Sebelum lebih jauh dengan kenyataan baru dan sifat-sifat kenyataan yang baru itu, terlebih dahulu untuk disepakati bahwa bisnis pelabuhan itu tidak berdiri sendiri. Artinya, ketika perusahaan itu ada, maka produksinya tidak langsung di market. Hal itu terjadi karena dalam bisnis kepelabuhan ada dua bagian besar yang sangat penting menjadi pertimbangannya yakni shipping line dan pemilik barang.
Dalam pakem shipping line ada dua paham yang sudah familiar yakni trade follow the ship atau ship follow the trade. Sementara itu dalam memahami keadaan pemilik barang keberadaannya tergantung pada hinterland. Jika hinterland nya berkembang dengan adanya kawasan industri atau banyak perusahaan perusahaan berproduksi, maka pelabuhan yang menjadi pintu gerbang keluar masuk barang melalui laut akan merasakan dampak positip.
Berkaca pada asumsi di atas ada pembuktian sejumlah pelabuhan yang sampai saat ini sudah baik fasilitasnya tetap saja mengalami keadaan sepi kapal yang datang dan muatan yang dilayani. Hal itu terjadi karena di pelabuhan tersebut berada pada kawasan yang wilayahnya belum berkembang industri, sehingga kebaradaan pelabuhan sebatas sebagai pendorong atau menjadi daya tarik untuk tumbuhnya industri di daerah tersebut.
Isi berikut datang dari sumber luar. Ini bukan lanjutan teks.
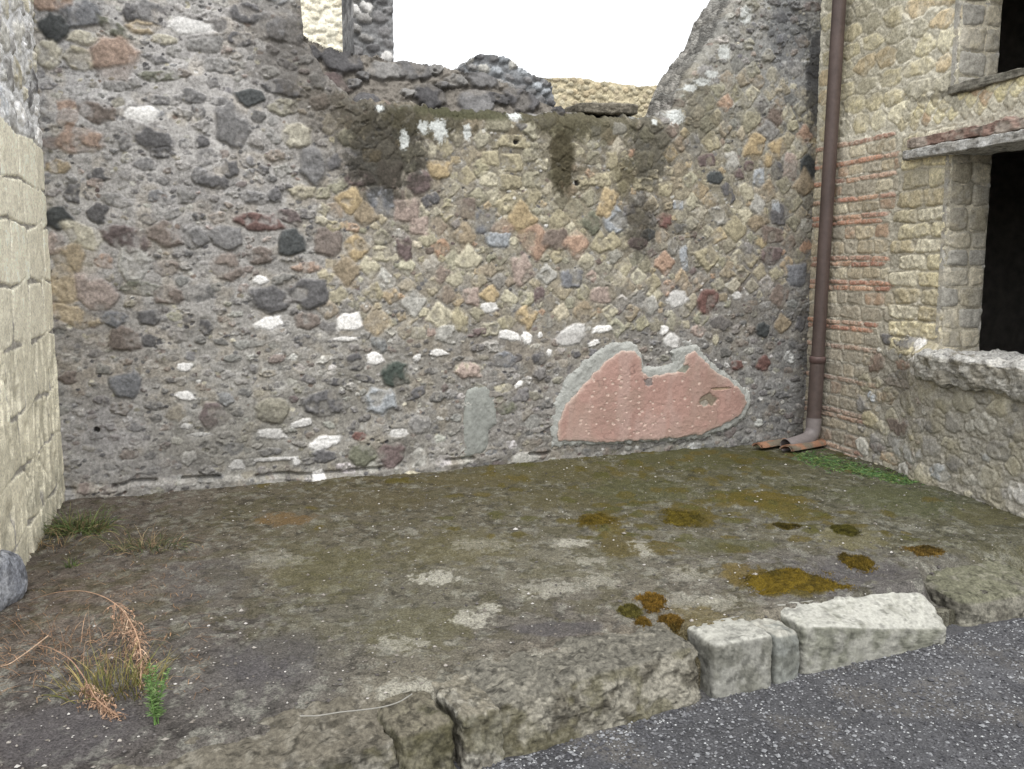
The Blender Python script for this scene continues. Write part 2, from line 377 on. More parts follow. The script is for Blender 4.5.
# ------------------------------------------------------------------ stones of the back wall, read off the photograph: x y w h tilt colour
STONES = """51 3 30 14 0 og|78 14 30 22 0 bl|56 28 22 22 0 bk|113 27 26 10 -35 gn|132 14 14 14 0 dk|142 27 24 12 10 oc|149 12 20 18 0 dg|190 27 32 13 0 wh|84 38 26 12 0 pa|46 55 22 20 0 pa
79 57 24 20 0 ye|116 58 34 34 -30 og|157 59 20 8 -10 dg|163 40 22 8 0 pa|161 76 30 10 3 gn|116 86 22 8 0 gr|155 100 20 9 -8 dg|191 97 24 12 0 dg|218 101 14 9 0 dg|199 111 10 16 0 dg
142 114 28 13 0 WH|67 115 16 24 0 og|98 113 30 20 0 br|83 141 40 22 0 og|124 141 13 16 0 dg|155 139 30 24 -25 dk|202 141 11 11 0 dk|184 143 8 9 0 dg|233 125 32 36 10 dg|250 97 24 14 0 bk
282 28 45 25 0 dg|239 39 20 12 0 dk|286 64 18 7 -20 dk|269 72 18 10 0 pg|285 88 38 12 -10 dk|319 100 16 18 0 br|285 108 26 14 0 yg|297 137 28 22 0 pa|245 12 30 16 0 dk|205 45 30 14 10 gr|222 66 26 12 0 gr
59 167 16 12 0 oc|100 174 22 11 3 dk|94 183 14 8 0 pk|72 195 13 15 0 dk|147 165 20 10 0 dg|163 153 18 9 0 dk|200 177 14 14 0 dg|215 181 26 14 0 dk|98 214 16 20 0 dk|59 218 20 18 0 bk
83 236 30 22 -20 pa|55 242 18 20 0 pk|70 259 24 24 0 oc|124 238 34 22 -25 mr|133 267 26 30 0 pg|167 234 28 20 -10 br|196 238 24 20 0 dg|227 238 28 26 0 dg|167 267 22 14 -8 br|104 261 16 11 0 og
93 291 34 30 -30 pk|63 285 20 30 0 oc|139 289 30 12 0 gn|170 295 26 18 0 br|226 268 30 22 0 br|118 201 24 10 -15 gr|186 195 14 14 0 gr|173 214 18 9 25 gr|198 216 10 8 0 dk
230 169 13 16 0 dk|263 170 10 8 0 dk|314 166 28 40 0 dg|345 160 34 18 20 dk|372 156 18 12 0 oc|360 178 26 13 0 mr|302 192 24 14 0 ye|254 197 24 12 0 dg|275 196 14 12 0 dk|257 221 42 15 -3 rd
290 217 24 12 -25 mr|290 242 25 24 0 bk|310 230 7 10 0 dk|351 201 22 20 0 oc|380 201 24 26 0 bl|390 175 22 26 0 br|419 183 22 24 0 mr|407 211 24 22 0 pk|427 201 10 12 0 dk|404 248 14 26 8 mr
357 247 22 20 0 oc|328 240 26 30 0 br|365 216 22 18 0 yb|333 226 14 9 0 ye|308 267 28 10 0 og|369 267 18 16 -35 pa|347 271 26 18 0 yb|384 281 18 14 0 pg|261 280 13 8 0 WH|310 293 34 28 0 dk
269 300 36 24 0 dk|261 256 22 16 0 br|374 293 16 16 0 ye|419 226 18 16 0 pk|440 170 22 16 0 oc|490 158 16 13 0 ye|512 163 22 16 0 ye|532 152 18 18 0 yg|542 165 12 10 0 pa|489 179 18 13 0 pa
511 182 24 13 0 ye|532 180 18 15 0 yg|478 197 16 14 0 yg|495 196 14 16 0 pa|509 203 25 16 30 ye|532 196 22 11 0 ye|522 219 28 20 0 oc|485 221 20 24 0 bl|559 220 17 18 0 ye|574 209 22 12 0 yg
571 232 17 12 0 pa|592 223 18 20 0 gn|615 220 22 24 40 lb|607 203 16 26 -25 oc|600 180 22 13 0 ye|590 198 16 14 0 yg|582 183 12 12 0 ye|612 160 14 18 0 ye|593 158 14 12 0 yg|535 240 34 20 0 og
555 239 26 20 0 br|576 244 26 18 0 og|600 245 20 14 0 ye|465 236 24 16 0 yb|504 229 22 14 0 og|465 209 20 18 0 br|498 240 24 14 0 lb|514 242 10 9 0 pa|434 198 10 10 0 dk|498 123 24 16 0 yg
516 115 14 12 0 WH|514 141 30 12 0 ye|596 128 10 14 0 pg|620 128 16 12 0 wh|644 161 18 18 0 ye|694 145 18 18 0 gr|711 142 16 16 0 ye|755 146 18 24 -20 oc|750 119 22 18 30 yg|774 117 16 22 -35 br
769 131 20 14 -30 gr|787 115 10 16 0 pa|804 135 16 13 0 og|778 148 18 14 0 oc|798 149 16 16 40 pa|769 159 14 12 0 oc|732 161 14 18 25 pg|777 170 13 18 20 dk|790 166 14 22 0 pk|807 168 16 22 0 bk
759 178 12 16 0 lb|749 166 10 10 0 mr|739 174 12 10 0 mr|747 192 13 18 20 pa|735 206 14 11 0 pa|758 204 14 16 -20 pg|719 216 14 18 25 pg|745 214 12 14 0 pa|767 192 16 18 0 yb|784 185 13 15 0 yg
804 184 20 20 0 yb|793 201 16 16 0 yg|779 215 20 20 0 dk|775 205 8 10 0 lb|759 221 22 14 30 yb|708 231 12 10 0 pa|664 221 16 16 0 rd|678 205 10 8 0 lb|665 189 14 12 0 ye|714 178 18 12 0 bk
728 192 10 22 30 dk|706 160 16 12 0 mr|735 229 26 16 0 ye|773 235 22 14 0 br|644 184 20 12 0 ye|648 235 14 10 0 bk|638 243 18 12 0 mr|469 259 20 22 0 pa|522 269 20 26 20 pk|455 279 18 12 0 pa
547 275 16 16 0 pg|491 295 18 14 0 oc|489 307 18 10 0 wh|539 294 10 16 -10 mr|526 316 18 20 0 oc|440 316 20 24 0 pa|459 320 20 22 -20 ye|471 296 16 16 0 pk|600 295 20 16 0 pk|610 312 16 10 0 pa
571 278 24 18 0 bl|584 312 22 16 0 yb|477 333 18 8 15 mr|508 335 21 10 -15 WH|527 338 9 13 25 WH|540 335 5 6 0 WH|572 335 31 20 20 wh|602 329 22 7 0 WH|594 343 12 6 20 WH|448 335 22 18 0 pg
549 352 6 6 0 WH|539 359 14 13 0 dk|469 369 24 12 0 pa|438 353 18 7 0 wh|576 354 10 8 0 dk|504 359 22 16 0 bl|586 261 18 12 0 pa|612 242 18 12 0 ye|771 255 22 16 0 mr|684 259 8 22 10 lb
665 263 20 16 0 og|708 257 20 20 0 ye|677 300 22 15 10 wh|706 300 20 24 -20 rd|779 296 18 20 -30 br|763 330 14 14 0 bk|737 296 10 7 0 wh|759 295 6 6 0 pa|763 363 14 14 0 rd|737 365 14 9 0 rd
672 341 16 14 0 wh|664 330 9 10 0 WH|698 331 14 10 0 pk|655 294 22 8 0 pa|650 306 20 12 0 pg|782 324 12 20 0 yb|800 324 10 14 0 dk|716 340 7 10 0 pa|796 275 20 20 0 bl|653 283 16 12 0 ye
75 317 34 16 -20 oc|124 339 24 22 0 br|149 318 20 16 0 dk|149 341 16 12 0 dk|124 384 26 24 0 bl|206 327 12 13 0 dk|185 367 12 8 0 WH|185 396 17 9 -15 WH|214 415 22 20 0 mr|114 319 22 14 0 bl
69 378 16 12 0 br|186 426 9 6 0 wh|200 434 20 4 0 wh|270 323 26 12 5 WH|349 322 24 18 0 WH|308 321 20 15 0 br|305 340 20 10 0 dk|377 322 18 28 0 oc|414 302 26 16 0 pg|375 358 18 12 -15 WH
355 363 18 16 0 dk|335 382 16 8 0 dk|365 378 18 7 -12 dk|396 374 25 21 -5 gd|417 393 22 9 25 dk|326 404 35 24 -10 dk|380 401 28 28 0 lb|271 411 30 24 0 yg|272 434 26 10 -8 WH|294 399 8 7 0 mr
345 339 22 4 0 wh|398 432 20 8 0 wh|417 358 9 6 25 wh|324 443 28 13 15 WH|324 456 22 12 0 dk|276 459 36 4 0 wh|296 462 7 9 0 wh|237 465 13 10 0 wh|318 478 12 14 0 WH|419 458 15 18 -30 pg
392 454 24 22 0 mr|361 454 24 20 0 gn|410 474 18 7 0 pa|359 436 14 8 0 rd|302 423 20 7 10 wh|271 452 20 8 0 dg|525 458 26 13 0 pg|420 424 22 18 0 gr|519 384 10 5 20 WH|504 388 18 8 0 pa|468 370 24 14 0 pk|506 408 18 12 0 gn"""
def parse(t):
    for it in t.replace("\n", "|").split("|"):
        a = it.split()
        yield [float(v) for v in a[:5]] + [a[5]]

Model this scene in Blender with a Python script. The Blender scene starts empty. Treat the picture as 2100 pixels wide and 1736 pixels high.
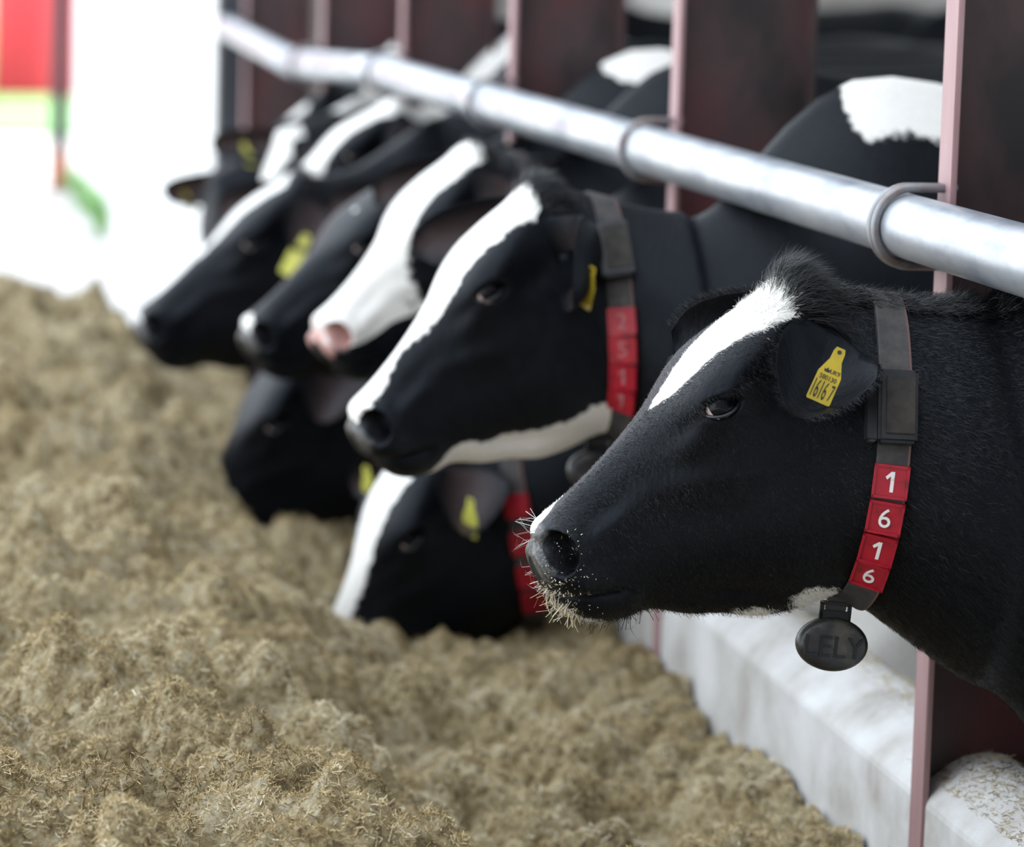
import bpy, bmesh, math, random
import numpy as np
from mathutils import Vector, Matrix

# ------------------------------------------------------------------ camera, world, lights, exposure
SC = bpy.context.scene
COL = SC.collection
RNG = np.random.default_rng(11)
random.seed(11)
PI = math.pi

_F = 7000.0
_y = np.array([-1350., 1038., _F]); _y /= np.linalg.norm(_y)
_r = .028
_z = np.array([_r, 1., (1350*_r-1038)/_F]); _z /= np.linalg.norm(_z)
_x = -np.cross(_y, _z)
if _x[0] < 0: _x = -_x
cam_d = bpy.data.cameras.new('camera')
cam = bpy.data.objects.new('camera', cam_d); COL.objects.link(cam)
right = Vector((_x[0], _y[0], _z[0])); up = Vector((_x[1], _y[1], _z[1])); fwd = Vector((_x[2], _y[2], _z[2]))
cam.matrix_world = Matrix(((right.x, up.x, -fwd.x, 0), (right.y, up.y, -fwd.y, 0), (right.z, up.z, -fwd.z, 0), (0, 0, 0, 1)))
cam_d.sensor_width = 36; cam_d.sensor_fit = 'HORIZONTAL'; cam_d.lens = 120
cam_d.clip_start = .1; cam_d.clip_end = 500
cam_d.dof.use_dof = True; cam_d.dof.focus_distance = 4.36; cam_d.dof.aperture_fstop = 3.2
SC.camera = cam

w = bpy.data.worlds.new('sky'); SC.world = w; w.use_nodes = True
bg = w.node_tree.nodes['Background']
bg.inputs[0].default_value = (.84, .92, 1.0, 1); bg.inputs[1].default_value = 1.7
sun_d = bpy.data.lights.new('sun', 'SUN'); sun_d.energy = 5.0; sun_d.angle = .01; sun_d.color = (1, .96, .9)
sun = bpy.data.objects.new('sun', sun_d); COL.objects.link(sun)
sun.rotation_euler = (math.radians(-12), math.radians(40), 0)
SC.view_settings.view_transform = 'Standard'; SC.view_settings.look = 'None'
SC.view_settings.exposure = 0.9; SC.view_settings.gamma = 1; SC.view_settings.use_curve_mapping = False
SC.cycles.max_bounces = 6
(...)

Contoh pelabuhan yang sebatas menjadi pendorong suatu daerah berkembang syah-syah saja, mengingat dalam UU BUMN No 19 Tahun 2003 disebutkan BUMN berfungsi sebagai dinamisator dan stabilisator, selain juga profit center. Hal itu terlihat Pasal 2 (1) Maksud dan tujuan pendirian BUMN adalah :
a. memberikan sumbangan bagi perkembangan perekonomian nasional pada umumnya dan penerimaan negara pada khususnya;
b. mengejar keuntungan;
c. menyelenggarakan kemanfaatan umum berupa penyediaan barang dan/atau jasa yang bermutu tinggi dan memadai bagi pemenuhan hajat hidup orang banyak;
d. menjadi perintis kegiatan-kegiatan usaha yang belum dapat dilaksanakan oleh sektor swasta dan koperasi;
e. turut aktif memberikan bimbingan dan bantuan kepada pengusaha golongan ekonomi lemah, koperasi, dan masyarakat.
Pada rencana integrasi kelihatannya orientasi pada hinterland tentunya menjadi bagian yang sangat penting, sehingga pihak Kementerian BUMN perlu lebih dalam berorientasi ke depannya agar dalam menetapkan manajemen hasil integrasi pelabuhan negara itu menghasilkan target yang ditetapkan atau harapan yang sudah dituangkan.
Efisiensikah integrasi bagi operasional ? Harus. Karena dengan sistem digital, jika pelayanan pelabuhan dibatasi dalam bentuk proses pengajuan layanan operasional bisa lebih pendek baik dari segi waktu dan jarak. Tapi jika makna pelayanan pelabuhan dikerucutkan pada layanan operasional sandar, bongkar muat dan proses pengeluaran barang, tentu akan berbeda.
Namun lagi-lagi hal yang harus sudah terbaca dan dipahami, Indonesia adalah negara kepulauan yang sangat luas dan menjadi akhir dari tujuan barang. Tentu saja persoalannya sangat komplek.
Pelabuhan Indonesia berbeda dengan Singapura. Pelabuhan di Singapura melayani muatan yang sebatas pindah dari kapal ke dermaga, kemudian diangkut lagi ke kapal berikutnya. Di Indonesia pelabuhan merupakan akhir dari perjalanan laut suatu barang, yang selanjutnya isi muatan dipakai untuk produksi. Memang ada muatan yang masih di dalam pelabuhan akan diangkut lagi ke pelabuhan berikutnya, namun demikian keadaan itu karena pelabuhan berikutnya belum ada kapal atau minim kapal yang sampai ke pelabuhan tersebut sehingga belum direct call dan membutuhkan kapal penjemput.
Jadi agar tercipta peningkatan pelayanan pelabuhan, termasuk layanan operasional maka kembali sumber daya manusia menjadi kunci utama, mengingat ujung tombak suatu pelayanan di pelabuhan adalah pelayanan operasional di dermaga sampai pada barang keluar dari pelabuhan. Dan, operasional kegiatan di dermaga tetap mengandalkan sumber daya manusia yang kompeten untuk mengoperasikan teknologi yang tersedia.